Seller will furnish service not covered by this warranty at its applicable hourly rates, and on terms in effect at the time.

c. Parts Warranty. Seller warrants that each [category] Equipment, excluding solid state and other electronic devices that are warranted for [number] months, will be free of defects in material and workmanship for [number] years. Seller's obligation is limited to providing replacements for parts. Buyer must promptly notify Seller of any part Buyer believes is defective. Seller will replace any part found to be defective upon inspection by Seller. All replacement parts will be new or equivalent to new in performance. All replaced parts become the property of Seller on an exchange basis. Seller will furnish no service under this parts warranty.

9. Limitation of Warranty.

a. The warranties provided in Paragraph 8 do not apply to the repair of damage (or any increase in service time) caused by the following:

i. Accident, transportation, neglect, or misuse;

ii. Alterations of the Equipment (including, but not limited to, any deviation from the circuit or structural machine designs provided by Seller, installation or removal of [features], and any other modifications), and maintenance performed by anyone other than Seller's representatives;

iii. Any item other than a machine owned by Seller, or under warranty with Seller or covered by a maintenance agreement with Seller;

iv. Failure to provide a suitable installation environment with all facilities required by Seller's appropriate "installation manual-physical planning" (including, but not limited to, failure of or the failure to provide adequate electric power, air conditioning, or humidity control);

v. Use of supplies or materials that do not meet Seller's specifications for installation; or

vi. Use of the Equipment for purposes other than those for which it was designed.

b. Seller is not responsible for:

i. Failure to provide service or parts due to causes beyond its control;

ii. Service or replacement of parts required to adjust or repair any item or part, if it is impractical to do so due to alterations in the machine or its connection to another machine or device; and

iii. Service or replacement of parts if the machine is located outside the United States or Puerto Rico.

10. Responsibility for Use and Damage. Buyer is responsible for proper use, management, and supervision of the Equipment and programs, audit controls, operating methods, and office procedures for establishing any controls required over access to data, and for establishing all procedures governing the intended use of the machines and the security of the data stored in them. Seller will not be liable for any damages caused by Buyer's failure to fulfill any of the responsibilities stated in this Paragraph.

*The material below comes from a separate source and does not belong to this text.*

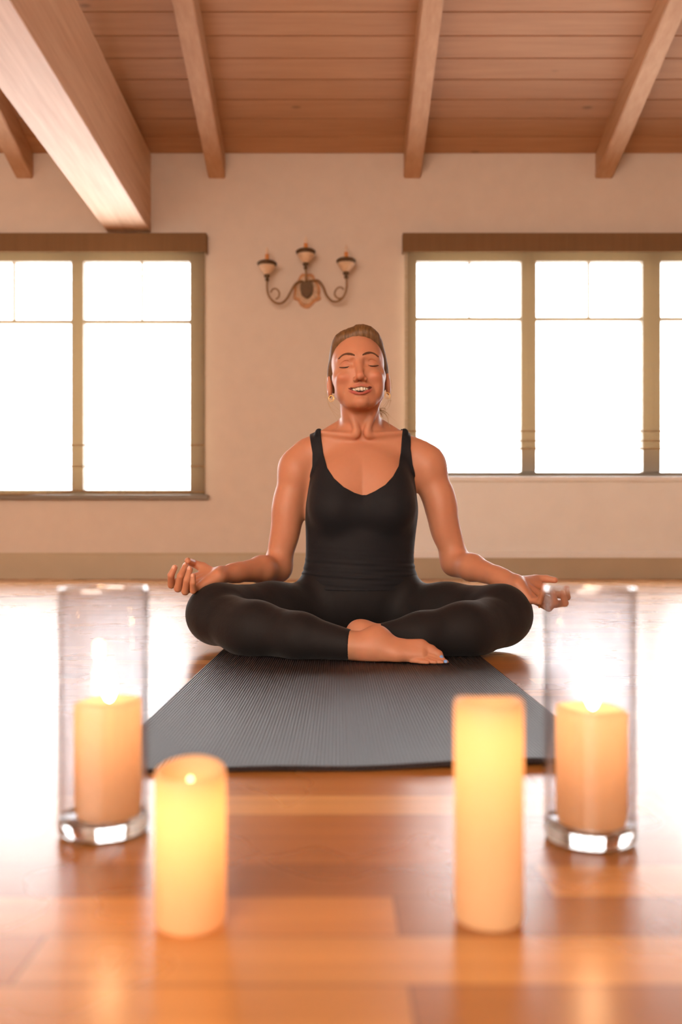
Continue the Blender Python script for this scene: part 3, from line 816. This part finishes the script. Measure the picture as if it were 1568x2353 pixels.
# her left hand (right in the picture), seen partly through the vase
HRd = dict(
    fs=[([hp(1246,1352,2.190), hp(1284,1366,2.190), hp(1304,1372,2.165), hp(1302,1352,2.150)], .0088),
        ([hp(1240,1368,2.160), hp(1278,1388,2.150), hp(1299,1386,2.122), hp(1293,1362,2.112)], .0090),
        ([hp(1230,1380,2.130), hp(1262,1397,2.112), hp(1276,1385,2.090), hp(1270,1360,2.085)], .0086),
        ([hp(1220,1380,2.105), hp(1240,1382,2.082), hp(1248,1366,2.068), hp(1251,1346,2.066)], .0076)],
    th=([hp(1202,1338,2.175), hp(1232,1331,2.205), hp(1256,1330,2.205), hp(1275,1333,2.195)], [.0150, .0110, .0092, .0078]))
def palmR(P):
    w = WRR
    d = cone(P, addv(w, (0, .012, .003)), hp(1240,1346,2.190), .0165, .0105)
    d = smin(d, cone(P, addv(w, (0, .002, 0)), hp(1234,1362,2.160), .0165, .0105), .01)
    d = smin(d, cone(P, addv(w, (0, -.006, -.003)), hp(1226,1376,2.132), .0165, .0110), .01)
    d = smin(d, cone(P, addv(w, (0, -.012, -.004)), hp(1216,1378,2.108), .0170, .0115), .01)
    d = smin(d, cone(P, hp(1198,1340,2.165), hp(1230,1334,2.200), .0150, .0115), .01)
    return d
def handL(P): return smin(wristpair(P, ELL_, WRL, (.001, .0085, .004)), fingers(P, WRL, HL['fs'], HL['th'], palmL), .008)
def handR(P): return smin(wristpair(P, ELR, WRR, (.002, .0085, .006)), fingers(P, WRR, HRd['fs'], HRd['th'], palmR), .008)
def armL(P): return smin(boxed(P, (-.24, 2.12, .14), (-.05, 2.44, .56), lambda p: arm(p, SHL, ELL_, WRL, -1), .07), boxed(P, (-.42, 2.04, .12), (-.22, 2.25, .24), handL, .04), .012)
def armR(P): return smin(boxed(P, (.18, 2.12, .13), (.46, 2.44, .56), lambda p: arm(p, SHR, ELR, WRR, 1), .07), boxed(P, (.37, 2.03, .08), (.60, 2.25, .23), handR, .04), .012)
# legs
KNL, KNR = (-.294, 2.130, .089), (.398, 2.130, .086)
def thigh(P, hip, kn):
    m_ = addv(lerp(hip, kn, .55), (0, 0, .001))
    return union([cone(P, hip, m_, .082, .072), cone(P, m_, kn, .072, .067), ell(P, addv(kn, (0, -.006, 0)), (.068, .066, .066))], .03)
ANL = (.030, 1.888, .040)
def calfL(P):
    d = chain(P, [(-.288, 2.095, .080), (-.185, 1.992, .066), (-.085, 1.930, .055), ANL], [.060, .0565, .048, .0295], .02)
    return smin(d, ell(P, (-.205, 2.000, .060), (.075, .052, .053), rotz(-.6)), .03)
def footL(P):
    d = chain(P, [(-.02, 1.905, .043), (.035, 1.888, .039), (.085, 1.890, .042)], [.0300, .0300, .0330], .01)
    d = smin(d, ell(P, (.0850, 1.895, .0540), (.0270, .0260, .0290)), .018)
    d = smin(d, chain(P, [(.080, 1.885, .040), (.130, 1.876, .0370), (.178, 1.868, .0390)], [.030, .0185, .0175], .01), .02)
    d = smin(d, chain(P, [(.060, 1.880, .028), (.125, 1.862, .0240), (.178, 1.852, .0220)], [.021, .0165, .0130], .01), .018)
    d = smin(d, chain(P, [(.120, 1.885, .022), (.175, 1.872, .0200)], [.015, .0120]), .015)
    toes = chain(P, [(.176, 1.866, .0400), (.198, 1.861, .0330), (.213, 1.856, .0230), (.2185, 1.852, .0160)], [.0150, .0120, .0112, .0085], .003)
    t2 = chain(P, [(.180, 1.856, .0260), (.205, 1.850, .0190), (.222, 1.846, .0120), (.2290, 1.843, .0095)], [.0090, .0078, .0072, .0058], .002)
    t3 = chain(P, [(.176, 1.850, .0190), (.200, 1.844, .0140), (.2150, 1.839, .0100), (.2190, 1.838, .0088)], [.0085, .0072, .0064, .0052], .002)
    t4 = chain(P, [(.170, 1.848, .0150), (.190, 1.840, .0125), (.2040, 1.835, .0095)], [.0080, .0068, .0056], .002)
    t5 = chain(P, [(.158, 1.850, .0140), (.176, 1.838, .0115), (.1880, 1.832, .0095)], [.0080, .0066, .0055], .002)
    d = smin(d, toes, .0035)
    for t_ in (t2, t3, t4, t5): d = smin(d, t_, .0014)
    return d
def calfR(P):
    d = chain(P, [(.392, 2.095, .074), (.290, 1.998, .062), (.190, 1.975, .052), (.105, 1.985, .044)], [.060, .0575, .049, .0330], .02)
    return smin(d, ell(P, (.300, 2.005, .058), (.075, .052, .053), rotz(.5)), .03)
def footR(P):
    d = chain(P, [(.120, 1.985, .044), (.070, 1.985, .048)], [.031, .033])
    d = smin(d, ell(P, (.048, 1.984, .058), (.030, .030, .030)), .02)
    d = smin(d, chain(P, [(.055, 1.995, .040), (-.005, 2.045, .034), (-.060, 2.085, .028)], [.028, .020, .016], .01), .02)
    for i in range(5):
        d = smin(d, chain(P, [(-.055, 2.080+.010*i, .030-.003*i), (-.090+.005*i, 2.100+.009*i, .018)], [.0095-.0006*i, .0075-.0005*i]), .004)
    return d
def legL(P): return boxed(P, (-.37, 1.87, 0), (.08, 2.50, .20), lambda p: smin(thigh(p, (-.020, 2.400, .070), KNL), calfL(p), .012), .05)
def legR(P): return boxed(P, (.05, 1.90, 0), (.48, 2.50, .20), lambda p: smin(thigh(p, (.142, 2.400, .070), KNR), calfR(p), .012), .05)
def tors(P): return boxed(P, (-.12, 2.22, 0), (.25, 2.51, .66), torso, .08)
def hd(P): return boxed(P, (-.04, 2.20, .58), (.15, 2.44, .84), head, .05)
def nk(P): return boxed(P, (-.01, 2.26, .52), (.14, 2.44, .70), neck, .05)
def upper(P):
    d = smin(tors(P), nk(P), .022)
    return smin(d, hd(P), .012)
def arms(P): return np.minimum(armL(P), armR(P))
def body(P):
    d = np.minimum(smin(upper(P), arms(P), .022), smin(tors(P), smin(legL(P), legR(P), .03), .03))
    d = smin(d, boxed(P, (-.04, 1.83, 0), (.24, 1.93, .09), footL, .04), .006)
    d = smin(d, boxed(P, (-.11, 1.94, 0), (.14, 2.16, .09), footR, .04), .006)
    return smax(d, .0078-P[:, 2], .003)
# ------------------------------------------------------------------ cloth regions
def tx(px, Y=2.30): return (px-777)/F*Y
def tz(py, Y=2.30): return CAMH+(1245-py)/F*Y
def prof(rows):
    r = sorted((tz(py, Y), tx(px, Y)) for px, py, Y in rows)
    return np.array([a for a, _ in r]), np.array([b for _, b in r])
INL = prof([(738,985,2.36),(738,1003,2.36),(743,1040,2.31),(752,1075,2.29),(768,1100,2.28),(790,1120,2.275),(815,1133,2.27),(838,1140,2.27)])
INR = prof([(924,975,2.36),(924,990,2.36),(922,1040,2.31),(917,1070,2.29),(903,1095,2.28),(885,1115,2.275),(862,1129,2.27),(838,1140,2.27)])
OUL = prof([(711,980,2.36),(712,1003,2.36),(718,1040,2.32),(717,1070,2.30),(708,1100,2.29),(699,1125,2.29),(694,1150,2.30),(680,1190,2.30),(600,1240,2.3)])
OUR = prof([(944,965,2.36),(944,990,2.36),(945,1030,2.32),(951,1065,2.30),(960,1095,2.29),(968,1120,2.29),(974,1150,2.30),(985,1190,2.30),(1060,1240,2.3)])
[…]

11. Alterations. Seller may, at its expense, make any alterations to the Equipment as may be required to make them conform to the descriptions contained in this Agreement. Such alterations will be made at such times as are mutually acceptable to Buyer and Seller.

12. Limited Liability.


b. Claims and Actions. Seller shall not be liable to Buyer in any event for lost profits or for consequential damages. Seller shall not be liable to Buyer for any claims against Buyer made by a third party, except patent infringement claims as provided in Paragraph 14. Neither party may bring any action arising out of this Agreement more than one year after such action has accrued, except for an action for nonpayment, which may be brought up to one year after the date of the last payment made under this Agreement.

13. Service and Parts. Seller will provide, at Buyer's request, maintenance service for machines, and repair or replacement parts as long as they are generally available, at Seller's established prices and on terms prevailing at the time.

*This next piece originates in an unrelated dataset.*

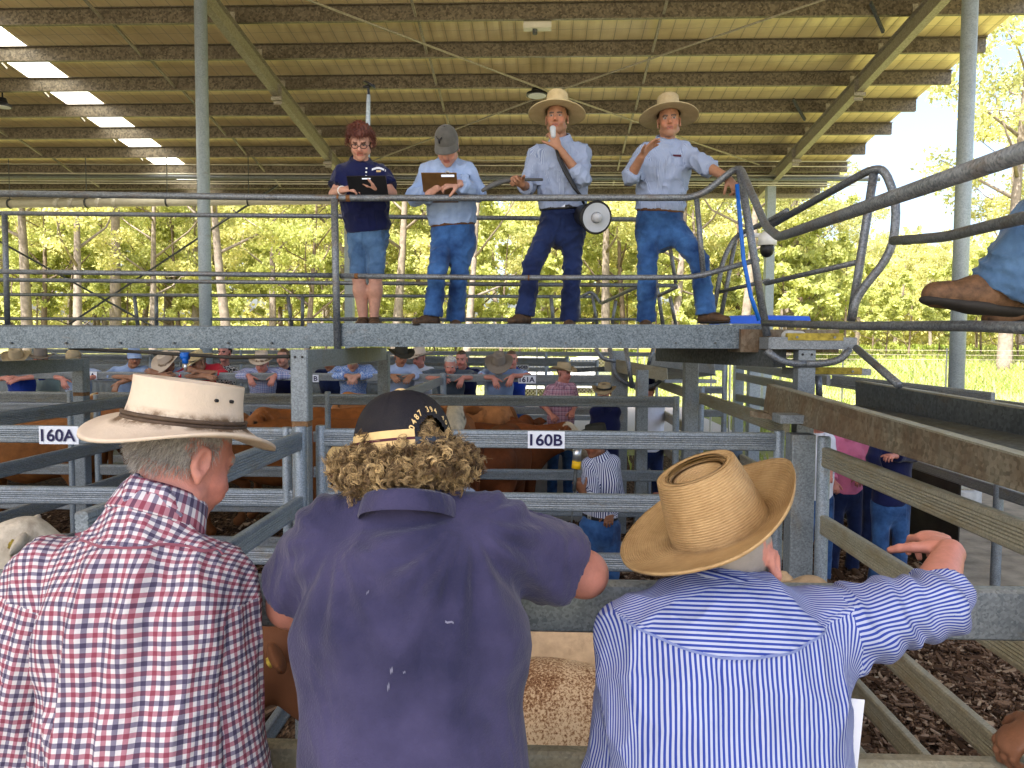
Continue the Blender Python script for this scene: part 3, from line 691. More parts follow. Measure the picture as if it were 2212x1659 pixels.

Seller will also, on request, provide Buyer with any attachments, features, or engineering changes that may be suitable for use with the Equipment and may be available from time to time. Such items will be provided at Seller's prevailing price and terms.

14. Patent Indemnity.

a. Agreement to Defend and Indemnify. Seller will defend, at its own expense, any action brought against Buyer based on a claim that the Equipment, or the operation of the Equipment, using any program or system control programming furnished by Seller, infringes a U.S. patent. Seller will also pay costs and damages finally awarded against Buyer in any such claim, subject to Paragraphs 14(b) and 14(c).

b. Conditions. Seller's obligations under Paragraph 14(a) are conditioned on the following:

i. Buyer must promptly notify Seller, in writing, of any notice of such claim;

ii. Seller must have sole control of the defense of any such action and all negotiations for its settlement or compromise; and

iii. If the Equipment or its operation is, or is likely, to become (in Seller's opinion) the subject of a U.S. patent infringement claim, the Buyer must permit Seller, at its option and expense, to obtain for Buyer the right to continue using the machine, to replace or modify the machine to make it noninfringing, or to accept the return of the machine and grant Buyer a credit for such machine, as depreciated. Depreciation will be calculated at an equal amount per year over the life of the machine, as established by Seller.

c. Limitation. Seller will have no liability to Buyer for any claim of patent infringement based on:

i. The combination, or use, of any item of Equipment with other machines or devices not made by Seller;

ii. Operation of any item of Equipment using any program, other than, or in addition to, any program or system control programming furnished by Seller; or

iii. Modification by Buyer of any item of Equipment or the programs or system control programming furnished by Seller.

d. Total Extent of Liability. The provisions of Paragraph 14 state the entire liability of Seller with respect to patent infringement.

15. Assignment. This Agreement is not assignable without written permission from Seller. Any attempt at assignment, without such permission, is void.

16. Governing Law. This Agreement will be governed by the laws of [state].

17. Entire Agreement. This document is the complete and exclusive Agreement between Seller and Buyer. It supersedes all oral or written proposals and all other communications between Seller and Buyer regarding the Equipment.

18. Severability. If any provision of this Agreement is held to be invalid, illegal, or unenforceable, that shall not affect or impair, in any way, the validity, legality, or enforceability of the remainder of this Agreement.

19. Oral Changes. This Agreement may only be changed in a later written agreement signed by Seller and Buyer.